Abbiamo posto alcune domande a Rossella Cancila, Ordinaria della cattedra di Storia Moderna presso l’Università degli studi di Palermo, padrona di casa e responsabile, insieme a Valentina Favarò, del coordinamento scientifico di questa importantissima rassegna internazionale.
L’intervista:
- Professoressa, in qualità di coordinatrice di queste tre giornate, ci potrebbe fornire un bilancio finale?
È stata una bella e proficua occasione di incontro tra studiosi provenienti da diverse università, con una significativa presenza dell’area ispanica e latino americana. Il convegno è stato indubbiamente assai denso e ricco. Il profilo scientifico dei relatori era elevato, di primissimo piano, e anche i più giovani studiosi hanno presentato contributi interessanti, lasciando emergere collegamenti con filoni di ricerca innovativi, che attraversano la storiografia sulle monarchie iberiche a livello internazionale. Si è creato un clima di attenzione e di ascolto, e gli interventi hanno offerto utili spunti di riflessione su cui insistere anche in vista della prossima pubblicazione degli atti. Ma mi ha fatto molto piacere la presenza di allievi dei nostri corsi di laurea, che hanno aderito a un percorso didattico loro rivolto; e ancor più il loro apprezzamento per l’iniziativa e il ringraziamento per l’opportunità di essere parte di un contesto internazionale di così alto livello. Non era affatto scontato.
- Il titolo di questa tre giorni all’insegna del confronto tra storici di fama internazionale è “capitali senza re nella monarchia spagnola” quali sono le principali direttrici di ricerca che si sviluppano da questo particolare tema storiografico?
Il convegno ha attraversato temi diversi, l’identità politica e sociale delle capitali, le relazioni con l’esterno e con Madrid, che comunque rimaneva il loro principale interlocutore, e ancora il tema dell’immagine e della rappresentazione con importanti riferimenti ai cerimoniali. Ma anche la sfera del sacro, che dà un contributo assolutamente rilevante nella definizione dei tratti distintivi e nella costruzione di una capitale.
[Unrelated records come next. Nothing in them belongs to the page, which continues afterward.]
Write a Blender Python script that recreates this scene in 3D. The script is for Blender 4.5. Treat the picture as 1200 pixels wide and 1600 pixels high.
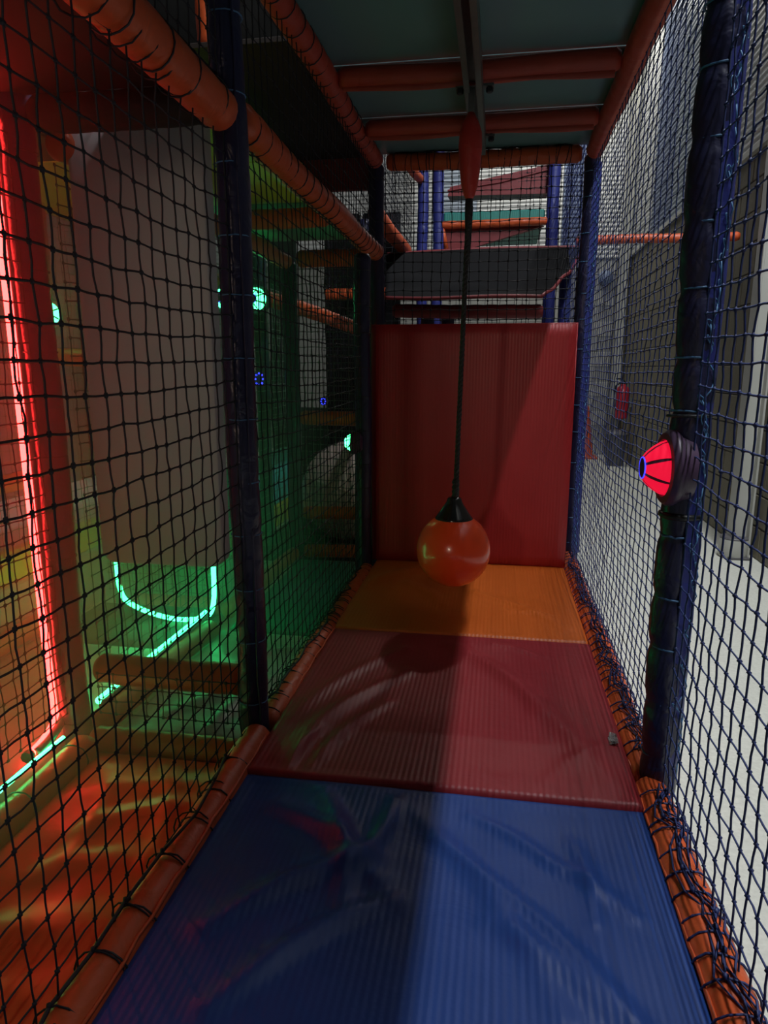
import bpy, math, random
import numpy as np
from mathutils import Vector, Matrix

random.seed(7)
rng = np.random.default_rng(7)
scene = bpy.context.scene
for o in list(bpy.data.objects):
    bpy.data.objects.remove(o)
COL = scene.collection
PI = math.pi

# ------------------------------------------------------------------ camera
cd = bpy.data.cameras.new('camera')
cam = bpy.data.objects.new('camera', cd)
COL.objects.link(cam)
cam.location = (0.1275, 0.0, 1.0999)
cam.rotation_euler = (PI / 2 - 0.2068, 0.0, 0.1619)
cd.sensor_fit = 'VERTICAL'
cd.sensor_height = 24.0
cd.lens = 24.0 * 1068.2 / 1600.0
cd.clip_start = 0.05
cd.clip_end = 100
scene.camera = cam

# ------------------------------------------------------------------ view, world, lamps
vs = scene.view_settings
vs.view_transform = 'Standard'
vs.look = 'None'
vs.exposure = 0.0
vs.gamma = 1.0
vs.use_curve_mapping = False
scene.cycles.use_denoising = True
scene.cycles.max_bounces = 8
scene.cycles.diffuse_bounces = 4
scene.cycles.glossy_bounces = 4
scene.cycles.sample_clamp_indirect = 4.0

world = bpy.data.worlds.new('world')
scene.world = world
world.use_nodes = True
world.node_tree.nodes['Background'].inputs[0].default_value = (0.5, 0.55, 0.65, 1)
world.node_tree.nodes['Background'].inputs[1].default_value = 0.003


def area_lamp(name, loc, target, sx, sy, watt, col):
    d = bpy.data.lights.new(name, 'AREA')
    d.shape = 'RECTANGLE'
    d.size = sx
    d.size_y = sy
    d.energy = watt
    d.color = col
    o = bpy.data.objects.new(name, d)
    COL.objects.link(o)
    o.location = loc
    v = Vector(target) - Vector(loc)
    o.rotation_euler = v.to_track_quat('-Z', 'Y').to_euler()
    return o


# batten lamp of the hall, hung beside the block wall, runs along the lane
area_lamp('hall_batten_lamp', (1.50, 1.9, 5.3), (1.50, 1.9, 0), 0.07, 4.8, 285, (0.93, 0.97, 1.0))
area_lamp('hall_batten_lamp', (0.7, 9.4, 5.3), (0.7, 9.7, 0), 2.0, 0.10, 58, (1.0, 0.98, 0.92))
# dim warm lamp of the entrance, behind the visitor
ed = bpy.data.lights.new('entrance_lamp', 'SPOT')
ed.energy = 175
ed.color = (1.0, 0.74, 0.55)
ed.spot_size = math.radians(17)
ed.spot_blend = 0.9
ed.shadow_soft_size = 0.2
eo = bpy.data.objects.new('entrance_lamp', ed)
COL.objects.link(eo)
eo.location = (-1.45, -4.9, 2.3)
eo.rotation_euler = (Vector((-0.08, 3.4, 0.8)) - eo.location).to_track_quat('-Z', 'Y').to_euler()
# spotlight of the hall beyond, shining in over the crash pad
sd = bpy.data.lights.new('hall_spotlight', 'SPOT')
sd.energy = 150
sd.color = (1.0, 0.92, 0.84)
sd.spot_size = math.radians(30)
sd.spot_blend = 1.0
sd.shadow_soft_size = 0.12
so = bpy.data.objects.new('hall_spotlight', sd)
COL.objects.link(so)
so.location = (0.93, 6.2, 4.2)
so.rotation_euler = (Vector((0.0, 2.5, 0.0)) - so.location).to_track_quat('-Z', 'Y').to_euler()


# ------------------------------------------------------------------ materials
def nodes_of(m):
    m.use_nodes = True
    nt = m.node_tree
    return nt, nt.nodes['Principled BSDF']


def vinyl(name, col, rough=0.42, var=0.12, wr=0.25, wscale=9.0, ribs=0.0, spec=0.5, fine=0.0, coat=0.0):
    """coated fabric: slightly mottled colour, creases and (on mats) woven ribs"""
    m = bpy.data.materials.new(name)
    nt, b = nodes_of(m)
    N, Lk = nt.nodes, nt.links
    tc = N.new('ShaderNodeTexCoord')
    ns = N.new('ShaderNodeTexNoise')
    ns.inputs['Scale'].default_value = 5.0
    ns.inputs['Detail'].default_value = 5.0
    Lk.new(tc.outputs['Object'], ns.inputs['Vector'])
    mx = N.new('ShaderNodeMix')
    mx.data_type = 'RGBA'
    mx.inputs['A'].default_value = (*[c * (1 - var) for c in col], 1)
    mx.inputs['B'].default_value = (*[min(1, c * (1 + var) + 0.01 * var) for c in col], 1)
    Lk.new(ns.outputs['Fac'], mx.inputs['Factor'])
    Lk.new(mx.outputs['Result'], b.inputs['Base Color'])
    b.inputs['Roughness'].default_value = rough
    b.inputs['Specular IOR Level'].default_value = spec
    b.inputs['Coat Weight'].default_value = coat
    b.inputs['Coat Roughness'].default_value = 0.25
    rr = N.new('ShaderNodeMapRange')
    rr.inputs['To Min'].default_value = rough - 0.08
    rr.inputs['To Max'].default_value = rough + 0.1
    Lk.new(ns.outputs['Fac'], rr.inputs['Value'])
    Lk.new(rr.outputs['Result'], b.inputs['Roughness'])
    n2 = N.new('ShaderNodeTexNoise')
    n2.inputs['Scale'].default_value = wscale
    n2.inputs['Detail'].default_value = 3.0
    n2.inputs['Distortion'].default_value = 0.8
    Lk.new(tc.outputs['Object'], n2.inputs['Vector'])
    bp = N.new('ShaderNodeBump')
    bp.inputs['Strength'].default_value = wr
    bp.inputs['Distance'].default_value = 0.02
    Lk.new(n2.outputs['Fac'], bp.inputs['Height'])
    last = bp
    if ribs:
        wv = N.new('ShaderNodeTexWave')
        wv.wave_type = 'BANDS'
        wv.bands_direction = 'X'
        wv.wave_profile = 'SIN'
        wv.inputs['Scale'].default_value = 2 * PI / 20 / 0.0165
        wv.inputs['Distortion'].default_value = 0.35
        wv.inputs['Detail'].default_value = 1.0
        wv.inputs['Detail Scale'].default_value = 0.3
        Lk.new(tc.outputs['Object'], wv.inputs['Vector'])
        b2 = N.new('ShaderNodeBump')
        b2.inputs['Strength'].default_value = ribs
        b2.inputs['Distance'].default_value = 0.004
        Lk.new(wv.outputs['Fac'], b2.inputs['Height'])
        Lk.new(bp.outputs['Normal'], b2.inputs['Normal'])
        last = b2
    if fine:
        n3 = N.new('ShaderNodeTexNoise')
        n3.inputs['Scale'].default_value = 160
        n3.inputs['Detail'].default_value = 4
        Lk.new(tc.outputs['Object'], n3.inputs['Vector'])
        b3 = N.new('ShaderNodeBump')
        b3.inputs['Strength'].default_value = fine
        b3.inputs['Distance'].default_value = 0.002
        Lk.new(n3.outputs['Fac'], b3.inputs['Height'])
        Lk.new(last.outputs['Normal'], b3.inputs['Normal'])
        last = b3
    Lk.new(last.outputs['Normal'], b.inputs['Normal'])
    return m


def plain(name, col, rough=0.5, metal=0.0, spec=0.5, var=0.1, scale=30.0, bump=0.0, alpha=None, coat=0.0):
    m = bpy.data.materials.new(name)
    nt, b = nodes_of(m)
    N, Lk = nt.nodes, nt.links
    tc = N.new('ShaderNodeTexCoord')
    ns = N.new('ShaderNodeTexNoise')
    ns.inputs['Scale'].default_value = scale
    ns.inputs['Detail'].default_value = 6.0
    Lk.new(tc.outputs['Object'], ns.inputs['Vector'])
    mx = N.new('ShaderNodeMix')
    mx.data_type = 'RGBA'
    mx.inputs['A'].default_value = (*[c * (1 - var) for c in col], 1)
    mx.inputs['B'].default_value = (*[min(1, c * (1 + var)) for c in col], 1)
    Lk.new(ns.outputs['Fac'], mx.inputs['Factor'])
    Lk.new(mx.outputs['Result'], b.inputs['Base Color'])
    b.inputs['Roughness'].default_value = rough
    b.inputs['Metallic'].default_value = metal
    b.inputs['Specular IOR Level'].default_value = spec
    b.inputs['Coat Weight'].default_value = coat
    b.inputs['Coat Roughness'].default_value = 0.08
    if bump:
        bp = N.new('ShaderNodeBump')
        bp.inputs['Strength'].default_value = bump
        bp.inputs['Distance'].default_value = 0.01
        Lk.new(ns.outputs['Fac'], bp.inputs['Height'])
        Lk.new(bp.outputs['Normal'], b.inputs['Normal'])
    return m


def glow(name, col, strength, base=(0.4, 0.4, 0.4)):
    m = bpy.data.materials.new(name)
    nt, b = nodes_of(m)
    b.inputs['Base Color'].default_value = (*base, 1)
    b.inputs['Emission Color'].default_value = (*col, 1)
    b.inputs['Emission Strength'].default_value = strength
    b.inputs['Roughness'].default_value = 0.4
    return m


M = {}
M['blue_mat'] = vinyl('blue_ribbed_vinyl', (0.017, 0.058, 0.25), 0.40, 0.12, 0.12, 7, ribs=0.12, fine=0.08, spec=0.35)
M['crimson_mat'] = vinyl('crimson_ribbed_vinyl', (0.27, 0.020, 0.028), 0.44, 0.12, 0.12, 7, ribs=0.16, fine=0.06, spec=0.4)
M['orange_mat'] = vinyl('orange_ribbed_vinyl', (0.60, 0.115, 0.012), 0.46, 0.1, 0.12, 7, ribs=0.2)
M['red_pad'] = vinyl('red_ribbed_vinyl', (0.36, 0.016, 0.020), 0.42, 0.08, 0.06, 5, ribs=0.12)
M['orange_gloss'] = vinyl('orange_glossy_sheet', (0.74, 0.13, 0.028), 0.36, 0.15, 0.35, 6, coat=0.12)
M['grey_sheet'] = vinyl('pale_grey_sheet', (0.34, 0.34, 0.33), 0.33, 0.12, 0.5, 7)
M['teal_mat'] = vinyl('teal_vinyl', (0.03, 0.22, 0.19), 0.45, 0.12, 0.15, 6, ribs=0.2)
M['teal_lit'] = vinyl('lit_teal_vinyl', (0.07, 0.50, 0.46), 0.45, 0.1, 0.15, 6)  # lit copy of the teal: light on the slide panel put into colour
M['orange_tube'] = vinyl('orange_beam_vinyl', (0.56, 0.088, 0.022), 0.44, 0.15, 0.3, 14, fine=0.06)
M['red_tube'] = vinyl('red_beam_vinyl', (0.42, 0.055, 0.03), 0.5, 0.15, 0.3, 14)
M['navy_post'] = vinyl('navy_post_vinyl', (0.017, 0.018, 0.058), 0.36, 0.2, 0.5, 12, fine=0.05)
M['blue_post'] = vinyl('blue_post_vinyl', (0.022, 0.030, 0.19), 0.45, 0.2, 0.4, 12)
M['grey_panel'] = vinyl('grey_foam_vinyl', (0.52, 0.53, 0.55), 0.5, 0.06, 0.1, 4)
M['dark_sheet'] = vinyl('charcoal_sheet', (0.011, 0.011, 0.012), 0.9, 0.15, 0.3, 5, spec=.1)
M['maroon'] = vinyl('maroon_vinyl', (0.20, 0.025, 0.03), 0.5, 0.15, 0.2, 8)
M['sleeve_red'] = vinyl('red_sleeve_vinyl', (0.50, 0.03, 0.02), 0.45, 0.1, 0.3, 20)
M['net_left'] = plain('dark_net_cord', (0.012, 0.014, 0.022), 0.7, var=0.3, scale=200)
M['net_blue'] = plain('navy_net_cord', (0.017, 0.030, 0.125), 0.6, var=0.35, scale=200)
M['net_pale'] = plain('grey_green_net_cord', (0.10, 0.13, 0.11), 0.6, var=0.3, scale=200)
M['tie'] = plain('dark_tie_cord', (0.02, 0.022, 0.03), 0.5, var=0.3, scale=200)
M['tie_blue'] = plain('blue_tie_cord', (0.06, 0.17, 0.34), 0.45, var=0.3, scale=200)
M['board'] = plain('blue_grey_painted_board', (0.12, 0.235, 0.25), 0.42, var=0.12, scale=3)
M['board_yellow'] = plain('yellow_painted_board', (0.52, 0.55, 0.05), 0.5, var=0.08, scale=3)
M['board_green'] = plain('green_painted_board', (0.10, 0.36, 0.22), 0.5, var=0.1, scale=3)
M['board_dark'] = plain('dark_board', (0.016, 0.010, 0.009), 0.7, var=0.2, scale=4)
M['steel'] = plain('dull_steel', (0.19, 0.20, 0.19), 0.42, metal=0.8, var=0.2, scale=25)
M['black'] = plain('black_rubber', (0.012, 0.012, 0.013), 0.45, var=0.2, scale=40)
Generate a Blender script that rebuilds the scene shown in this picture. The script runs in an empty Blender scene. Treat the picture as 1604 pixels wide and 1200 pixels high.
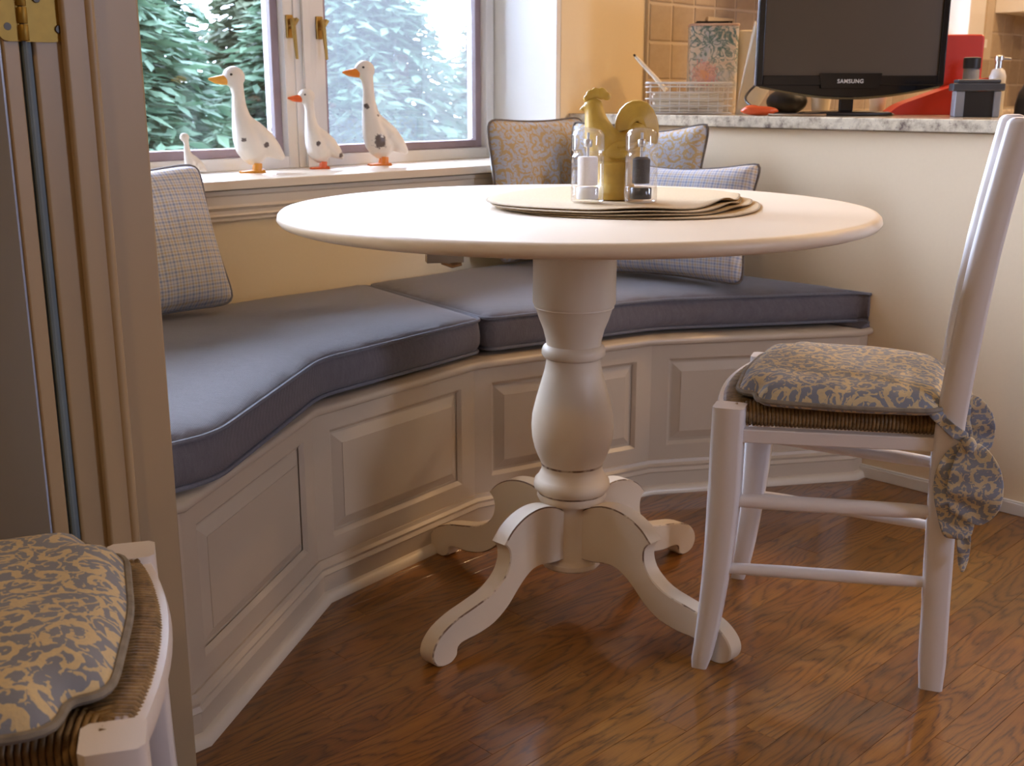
import bpy, bmesh, math, random
from mathutils import Vector, Matrix, Euler
random.seed(7)
PI = math.pi
SC = bpy.context.scene
C = SC.collection

# ------------------------------------------------------------------ camera
cam = bpy.data.cameras.new('camera'); cam_o = bpy.data.objects.new('camera', cam); C.objects.link(cam_o)
cam.sensor_width = 36; cam.lens = 36 * 1775 / 1604; cam.clip_start = .02
cam_o.location = (0, 0, .985); cam_o.rotation_euler = (math.radians(90 - 14.3), 0, 0)
SC.camera = cam_o
cam.dof.use_dof = True; cam.dof.focus_distance = 1.65; cam.dof.aperture_fstop = 11
SC.view_settings.view_transform = 'Standard'; SC.view_settings.look = 'None'
SC.view_settings.gamma = 1; SC.view_settings.use_curve_mapping = False
SC.view_settings.exposure = 0

# ------------------------------------------------------------------ world and lights
wd = bpy.data.worlds.new('overcast'); SC.world = wd; wd.use_nodes = True
bg = wd.node_tree.nodes['Background']
bg.inputs[0].default_value = (.62, .715, 1, 1); bg.inputs[1].default_value = 44.0

OX, OY = .185, 3.615                       # room corner: window wall meets the half wall
def R(X, Y, Z=0):                          # room frame -> world
    r = math.sqrt(.5); return Vector((OX + (X - Y) * r, OY + (X + Y) * r, Z))
RM = dict(loc=(OX, OY, 0), rz=PI / 4)

def lamp(name, X, Y, z, power, col, size, spread=None):
    l = bpy.data.lights.new(name, 'AREA'); l.shape = 'DISK'; l.size = size; l.energy = power; l.color = col
    if spread: l.spread = math.radians(spread)
    o = bpy.data.objects.new(name, l); C.objects.link(o); o.location = R(X, Y, z); return o
WARM = (1, .635, .32)
lamp('ceiling_lamp', .95, -2.1, 2.40, 24, WARM, .16)
lamp('ceiling_lamp', .95, -.9, 2.40, 16, WARM, .16)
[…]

Fondamentale si è rivelato il dialogo con altre discipline, come la storia dell’arte o la storia dell’architettura: credo che bisogna continuare su questa strada del confronto tra linguaggi diversi, e non solo occasionalmente. La possibilità di comparazione – pur nella contestualizzazione di ciascun caso – è poi una sfida storiografica difficile, ma possibile. Guardare al tema della capitale non nella dimensione ossessiva della cifra identitaria, costruendo dunque percorsi di chiusura, ma aprendo alle relazioni orizzontali e alle interazioni è una delle linee interpretative su cui il convegno è stato costruito, e credo che ne rappresenti una direttrice importante. E ancora il tema dell’assenza del re, un’assenza fisica, ma non politica né tanto meno militare con cui continuamente si confrontava la rivendicazione di queste capitali di regni e stati sovrani a non considerarsi affatto città suddite.
Infine, riportiamo una riflessione complessiva da parte di Gibran Bautista y Lugo dell’Universidad Nacional Autónoma de México e di Valentina Favarò, docente di Storia Moderna presso il Dipartimento Culture e Società dell’Università di Palermo.
La investigación sobre los mundos ibéricos en la Edad Moderna de cara a las sociedades actuales. Los últimos días de septiembre de 2018, Palermo fue escenario, entre muchas otras actividades, a propósito de su año como capital de la cultura europea, de las XIV Jornadas Internacionales de Historia de las Monarquías Ibéricas, la reunión anual de Red Columnaria.
Durante tres días, los participantes de las jornadas reflexionaron sobre cómo se volvieron capitales diversas ciudades de los mundos ibéricos entre los siglos XVI y XVIII. Los aspectos específicos de las diversas urbes, tanto como las dinámicas materiales, la circulación de personas, cosas y modelos resultaron fundamentales para comprender que, no obstante la ausencia permanente del rey o precisamente por eso, los grupos que ejercían la toma de decisiones hicieron uso de la representación de la autoridad real para constituir repúblicas que se volvieron cabezas de reino o de regiones. Desde luego, las Jornadas comenzaron un trabajo que debe profundizarse, pero algunos aspectos fundamentales quedaron planteados.
Los mecanismos que permitían el ejercicio de la autoridad superior pasaban por la constante negociación con los grupos implicados y se fundaban en la transformación de la materialidad del poder local en los mundos ibéricos de aquellos siglos. La relevancia del poder local que hacía uso de la autoridad real a escala global ofrece un punto de referencia para reflexionar sobre la naturaleza de las relaciones políticas en entes de amplia escala.
Para las sociedades actuales, impactadas por los factores globales que nos son comunes (desde las mercancías de todos los días, hasta la tecnología o la dependencia internacional de los flujos financieros), resulta interesante reflexionar sobre las experiencias humanas pasadas de globalidad y circulación a escala planetaria. Por ejemplo, en el ámbito de lo político, los habitantes de las sociedades pasadas ejercían sus derechos y privilegios muy diferentes y con sus especificidades, en un marco común, que expandía la legitimidad del orden político en el que se inscribían sus vidas.
Por otra parte, las Jornadas han reflejado una gran cantidad de enfoques y estudios de caso. Este ejercicio, que rebasa el ámbito local de los espacios académicos a los que responde cada participante es, en sí mismo, de gran utilidad para mostrar que el conocimiento sobre el pasado, desde una perspectiva global, requiere de la colaboración, que multiplica la capacidad interpretativa y la reflexión sobre lo común y lo específico de nuestros pueblos. Construir la capacidad para generar conocimiento en red y reflexionar en conjunto sobre nuestro pasado, más allá de las experiencias directas de cada quien, permite abrir una ventana a mundos posibles, que habían quedado cancelados por las orientaciones nacionalistas de nuestro pasado historiográfico.